Conosciamo tutti molto bene, per averlo visto molte volte, quale sia l’aspetto naturale del cellofan: una pellicola trasparente, e molto sottile. Quello che però probabilmente molti non sanno è di cosa sia fatto in effetti il cellofan: e la risposta, inaspettata, è “di cellulosa rigenerata”. Le sorgenti da cui la si ricava, originariamente, sono molte, e vanno dalla canapa, al cotone, al legno; questa viene disciolta in alcali e disolfuro di carbonio, trasformandosi in una soluzione che prende il nome di “viscosa”. Questa, fatta scorrere attraverso una sottile fessura prima in un bagno di acido solforico diluito e solfato di sodio, e poi in uno di zolfo e in unno di glicerina, (essenziale per evitare che si irrigidisca e diventi fragile) si riconverte nella pellicola che tanto spesso abbiamo visto avvolta intorno agli alimenti. Può essere interessante accennare che, se applichiamo l’identico procedimento ma anzichè una fessura usiamo una filiera, otterremo un filato sintetico molto noto, che ha il nome di rayon.
Ad essere curiosa è la modalità secondo la quale il cellofan fu inventato, nel 1900: e forse stupirà apprendere che, come peraltro capitò con moltissime scoperte scientifiche e invenzioni, il cellofan fu scoperto quasi per sbaglio. Ad ideare questo materiale fu un chimico svizzero, Jacques E. Brandenberger, il quale stava cercando di sviluppare un tessuto che potesse respingere i liquidi anziché assorbirli. Quando provò a vaporizzare sul tessuto, come difesa idrorepellente, della viscosa, la stoffa rimase troppo rigida; ma Brandenberger scoprì che la copertura in viscosa si staccava agevolmente e formava una pellicola uniforme – un materiale molto più promettente. Dieci anni dopo, con una macchina perfezionata, e avendo inventato anche il nome “Cellophane” (da “cellulose” e “diaphane”, “trasparente”), Brandenberger ottenne il brevetto.
Il successo favoloso del cellofan non è un mistero per nessuno: per trent’anni, dai Trenta ai Sessanta del secolo scorso, la produzione industriale fu di altissimo volume, e tuttora che esistono alternative interessanti il materiale si dimostra perfetto per svariati utilizzi.
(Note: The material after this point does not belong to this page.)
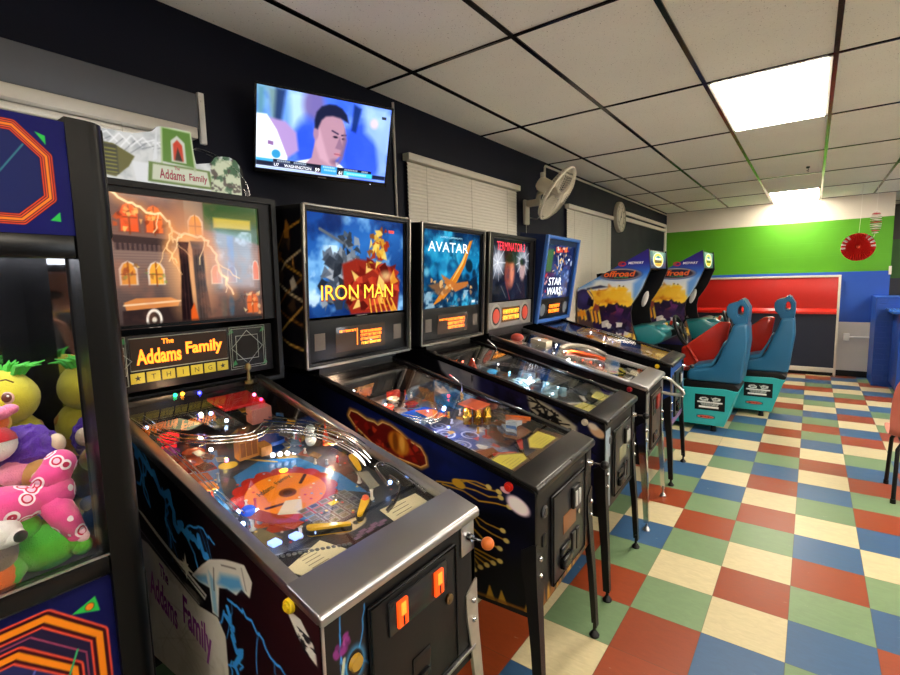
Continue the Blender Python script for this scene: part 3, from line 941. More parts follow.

Come abbiamo detto, infatti, è un favoloso involucro per alimenti; inoltre, fa parte, come base, del consueto nastro adesivo che tutti conosciamo con il nome di Scotch; funge da membrana semipermeabile in alcuni tipi di batterie; e trova impiego nella realizzazione dei tubi per dialisi. La sua impermeabilità all’acqua ma non al vapore lo rende inoltre la confezione perfetta per I sigari, che devono costantemente essere lasciati “respirare” durante lo stoccaggio. Ed è perfino stato utilizzato da alcuni artisti, dato che se illuminato da luce polarizzata produce colori cangianti, per effettuare installazioni di grande effetto, simili a vetrate istoriate cinetiche.